Who knew that a 6-2 win over the Philadelphia Flyers on January 3rd, 2004, would signal the beginning of a remarkable drive towards the Holy Grail of hockey, the Stanley Cup? From that date onward, the Lightning would surpass every team in the NHL in wins. Several players would rank in the top ten in scoring. A defenseman during that period of time would score more goals than any other defenseman in the league. And when the regular season came to an end, The Lightning were the highest placed team in the conference, beaten only by Detroit in the Western Conference for most points in the season.

Awards, voted on at the end of the regular season and to be awarded at the conclusion of the playoffs, went predominantly to Lightning personnel. Forward Martin St Louis won three awards, The Lester B. Pearson Award, the Art Ross Trophy, and the coveted Hart Trophy, awarded to the Most Valuable Player. Coach John Tortorella won the Jack Adams Award for Best Coach of the Year. Center Brad Richards won the Lady Byng Trophy for most gentlemanly player in the league. The team received the Prince of Wales Trophy for winning the Eastern Conference Finals. And the team was not yet through winning trophies.

Critics pointed out that the Lightning looked sub-par even as they beat the New York Islanders four games to one and advanced to the next round of the Stanley Cup Playoffs.

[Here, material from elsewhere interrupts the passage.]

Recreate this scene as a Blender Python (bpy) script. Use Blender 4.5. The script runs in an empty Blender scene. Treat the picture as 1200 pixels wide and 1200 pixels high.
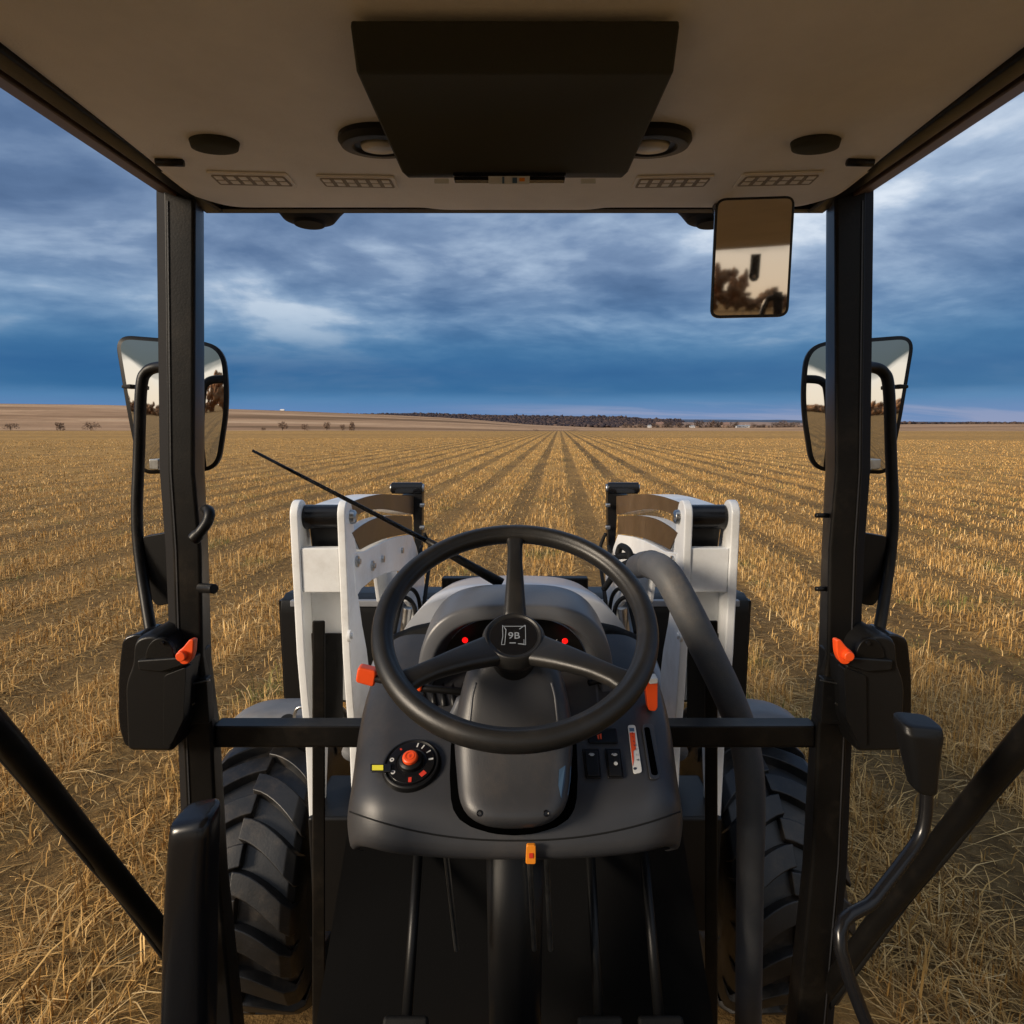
import bpy, bmesh, math, random
import numpy as np
from mathutils import Vector, Matrix, noise
R_ = math.radians
rnd = random.Random(7)
sc = bpy.context.scene
COL = sc.collection

# ------------------------------------------------------------------ camera
F = 715.0; CX = 603.5; EYE = 1.95
PIT = math.atan(100 / F)
cam = bpy.data.cameras.new('camera'); camo = bpy.data.objects.new('camera', cam); COL.objects.link(camo)
cam.sensor_width = 36; cam.lens = 36 * F / 1200; cam.shift_x = -3.5 / 1200
cam.clip_start = 0.02; cam.clip_end = 20000
camo.location = (0, 0, EYE); camo.rotation_euler = (math.pi / 2 - PIT, 0, 0)
sc.camera = camo
sc.view_settings.view_transform = 'Standard'; sc.view_settings.look = 'None'
sc.view_settings.exposure = 0.42; sc.view_settings.gamma = 1
sc.cycles.max_bounces = 6; sc.cycles.use_denoising = True
sc.cycles.transparent_max_bounces = 16

# ------------------------------------------------------------------ world
SUN_AZ, SUN_EL = 240, 20        # azimuth clockwise from forward (+Y)
W = bpy.data.worlds.new('World'); sc.world = W; W.use_nodes = True
nt = W.node_tree; nt.nodes.clear()
def N(t, **k):
    n = nt.nodes.new(t)
    for a, b in k.items(): setattr(n, a, b)
    return n
def L(a, b): nt.links.new(a, b)
def setin(n, **k):
    for a, b in k.items(): n.inputs[a].default_value = b
def math_(op, a=None, b=None, clamp=False):
    n = N('ShaderNodeMath', operation=op); n.use_clamp = clamp
    for i, v in enumerate((a, b)):
        if v is None: continue
        if isinstance(v, (int, float)): n.inputs[i].default_value = v
        else: L(v, n.inputs[i])
    return n.outputs[0]
def ramp(fac, stops, interp='LINEAR'):
    r = N('ShaderNodeValToRGB'); L(fac, r.inputs[0]); cr = r.color_ramp; cr.interpolation = interp
    while len(cr.elements) > 1: cr.elements.remove(cr.elements[-1])
    cr.elements[0].position = stops[0][0]; cr.elements[0].color = (*stops[0][1], 1)
    for p, c in stops[1:]:
        e = cr.elements.new(p); e.color = (*c, 1)
    return r.outputs[0]
def mixc(f, a, b):
    n = N('ShaderNodeMix', data_type='RGBA')
    for s, v in ((n.inputs[0], f), (n.inputs[6], a), (n.inputs[7], b)):
        if isinstance(v, (int, float)): s.default_value = v
        elif isinstance(v, tuple): s.default_value = (*v, 1)
        else: L(v, s)
    return n.outputs[2]
def srgb(r, g, b):
    f = lambda c: (c / 255 / 12.92) if c <= 10 else ((c / 255 + .055) / 1.055) ** 2.4
    return (f(r), f(g), f(b))
tc = N('ShaderNodeTexCoord'); sep = N('ShaderNodeSeparateXYZ'); L(tc.outputs['Generated'], sep.inputs[0])
dx, dy, dz = sep.outputs
zc = math_('MAXIMUM', dz, 0.0)
den = math_('ADD', zc, 0.17)
u = math_('DIVIDE', dx, den); v = math_('DIVIDE', dy, den)
comb = N('ShaderNodeCombineXYZ'); L(u, comb.inputs[0]); L(v, comb.inputs[1])
def cloudnoise(scale, detail, rough, loc, sx=1.0, sy=1.0, rot=0.0, dist=0.0):
    m = N('ShaderNodeMapping'); L(comb.outputs[0], m.inputs[0])
    m.inputs['Location'].default_value = loc; m.inputs['Scale'].default_value = (sx, sy, 1); m.inputs['Rotation'].default_value = (0, 0, rot)
    n = N('ShaderNodeTexNoise'); L(m.outputs[0], n.inputs['Vector'])
    setin(n, Scale=scale, Detail=detail, Roughness=rough, Distortion=dist)
    return n.outputs['Fac']
big = cloudnoise(0.50, 5, .55, (3.1, 1.7, 0), 1.0, 1.0, R_(-14), .25)
fine = cloudnoise(1.15, 8, .54, (7.3, 2.2, 4.0), .85, 1.0, R_(-22), .35)
wisp = cloudnoise(3.4, 7, .55, (1.3, 9.2, 2.0), .9, 1.1, R_(-10), .2)
mixn = math_('ADD', math_('ADD', math_('MULTIPLY', big, .44), math_('MULTIPLY', fine, .41)), math_('MULTIPLY', wisp, .15))
# colour of the cloud by density, at two heights above the horizon
hi = ramp(mixn, [(.39, srgb(68, 94, 132)), (.45, srgb(90, 116, 154)), (.498, srgb(120, 144, 178)), (.543, srgb(164, 184, 210)), (.585, srgb(222, 232, 244))])
lo = ramp(mixn, [(.38, srgb(30, 86, 138)), (.46, srgb(48, 106, 156)), (.53, srgb(80, 130, 174)), (.61, srgb(138, 168, 198))])
elev = ramp(dz, [(0.0, (0, 0, 0)), (.07, (0, 0, 0)), (.26, (1, 1, 1))], 'EASE')
cl = mixc(elev, lo, hi)
# deep blue belt low down, pale band at the horizon
nz = cloudnoise(1.6, 4, .5, (0, 5, 1), .25, .25)
wz = math_('ADD', dz, math_('MULTIPLY', math_('SUBTRACT', nz, .5), .022))
beltf = ramp(wz, [(.0, (1, 1, 1)), (.085, (.85,) * 3), (.16, (0, 0, 0))], 'EASE')
belt = ramp(wz, [(0, srgb(112, 142, 188)), (.024, srgb(88, 130, 182)), (.042, srgb(70, 124, 174)), (.056, srgb(26, 96, 150)), (.085, srgb(20, 88, 144)), (.13, srgb(54, 110, 158))])
pink = math_('MULTIPLY', ramp(wz, [(.0, (1, 1, 1)), (.028, (.8,) * 3), (.04, (0, 0, 0))]), ramp(math_('ADD', dx, math_('MULTIPLY', nz, .5)), [(.02, (0, 0, 0)), (.40, (1, 1, 1))]))
streak = cloudnoise(.9, 5, .6, (2, 8, 3), .5, 2.2, R_(4))
stk_ = ramp(streak, [(.44, (.15,) * 3), (.56, (1, 1, 1))])
pink = math_('MULTIPLY', pink, stk_)
belt2 = mixc(math_('MULTIPLY', pink, .75), belt, srgb(150, 158, 190))
front = mixc(beltf, cl, belt2)
# behind the tractor the cloud breaks up and the low sun whitens the sky
back = ramp(math_('ADD', dz, math_('MULTIPLY', math_('SUBTRACT', mixn, .5), .12)), [(0, srgb(255, 238, 214)), (.062, srgb(252, 242, 228)), (.085, srgb(82, 92, 96)), (.20, srgb(96, 108, 118)), (.36, srgb(160, 170, 184)), (.7, srgb(205, 212, 224))])
backf = ramp(dy, [(.0, (0, 0, 0)), (1.0, (0, 0, 0))])
bf = N('ShaderNodeMapRange', interpolation_type='SMOOTHSTEP'); L(dy, bf.inputs[0]); setin(bf, **{'From Min': .25, 'From Max': -.45, 'To Min': 0., 'To Max': 1.})
skyc = mixc(bf.outputs[0], front, back)
skyx = N('ShaderNodeMix', data_type='RGBA', blend_type='MULTIPLY'); skyx.inputs[0].default_value = 1
L(skyc, skyx.inputs[6]); skyx.inputs[7].default_value = (7.5, 7.5, 7.5, 1)
nish = N('ShaderNodeTexSky', sky_type='NISHITA'); nish.sun_disc = False
nish.sun_elevation = R_(SUN_EL); nish.sun_rotation = R_(SUN_AZ)
fin = mixc(.95, nish.outputs[0], skyx.outputs[2])
bg = N('ShaderNodeBackground'); bg.inputs[1].default_value = 0.1; L(fin, bg.inputs[0])
out = N('ShaderNodeOutputWorld'); L(bg.outputs[0], out.inputs[0])

sun = bpy.data.lights.new('sun', 'SUN'); sun.energy = 3.3; sun.angle = R_(15); sun.color = (1, .84, .65)
suno = bpy.data.objects.new('sun', sun); COL.objects.link(suno)
sd = Vector((math.sin(R_(SUN_AZ)) * math.cos(R_(SUN_EL)), math.cos(R_(SUN_AZ)) * math.cos(R_(SUN_EL)), math.sin(R_(SUN_EL))))
suno.rotation_euler = sd.to_track_quat('Z', 'Y').to_euler(); suno.location = (0, 0, 30)

# ------------------------------------------------------------------ photograph -> place
cp, sp = math.cos(PIT), math.sin(PIT)
EY = Vector((0, 0, EYE))
def ray(px, py):
    a = (px - CX) / F; b = (600 - py) / F
    return Vector((a, cp + b * sp, -sp + b * cp))
def PY(px, py, Y):
    d = ray(px, py); return EY + d * (Y / d.y)
def PX(px, py, X):
    d = ray(px, py); return EY + d * (X / d.x)
def PZ(px, py, z):
    d = ray(px, py); return EY + d * ((z - EYE) / d.z)
def PP(px, py, p0, n):
    d = ray(px, py); return EY + d * ((p0 - EY).dot(n) / d.dot(n))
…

The clean sweep of the Montreal Canadiens was explained as a series in which goaltender Nikolai Khabibulin excelled and a few Canadian born Lightning players happened to have good games.

The Philadelphia Flyers series was to be the downfall of the Lightning. An older, more experienced team, The Flyers were projected to out-hit and out-muscle a speedy but fragile Lightning squad. The series came down to a seventh game played on Lightning ice. The Lightning played a near picture-perfect game, Fredrik Modin scored the game winning goal, the Tampa Bay Lightning won 2-1, and found themselves in the finals for the Stanley Cup. An improbable for The Cup at the beginning of the season, they now stood on the threshold of hockey greatness. An even more improbable contender, the 6th seeded Calgary Flames, stood in their way. The Flames had vanquished the top three teams in the Western Conference with their hard-hitting aggressive style of play and had gained the support of an entire nation. Lord Stanley would either return to it’s country of birth or it would reside in a southern city known more for beaches, palm trees, and cigars than for championships on ice.

The Calgary Flames continued to outhit and out-muscle their opponents and took a three game to two advantage back home to Calgary. There, the Calgary and Canadian fans prepared to celebrate a Stanley Cup victory. The Lightning were on the brink of disaster and defeat. But within the first minute of the second overtime period, Martin St. Louis scored to send the series back to Tampa for a Stanley Cup Playoffs series 7th game.

A standing room only crowd of 22,717 watched in awe as the Lightning outplayed the Flames for two periods, and hung on tenaciously in the third. Ruslan “Rusty” Fedotenko had scored two goals for the Lightning, and when the final second ticked off on the game clock, the Tampa Bay Lightning had won the game 2-1, and the 2003-2004 Stanley Cup.

The lowly, last place team of several earlier seasons, small market, small budgeted team from the deep south, had secured the most prized trophy in all of sports, the Holy Grail of hockey, the Stanley Cup. The Conn Smythe trophy as Playoff MVP was awarded to Brad Richards.

Names such as Coach Tortorella, GM Jay Feaster, plus players St. Louis, Khabibulin, Andreychuk, Lecavalier, Richards, Modin, Fedotenko, Boyle, Kubina, and others are now known to hockey fans in all countries. As for respect, coach Tororella said that respect does not come with one win, or even with one season. It has to be earned over a course of years. But the Tampa Bay Lightning have taken a giant step towards earning that respect in this……The Year of the Lightning.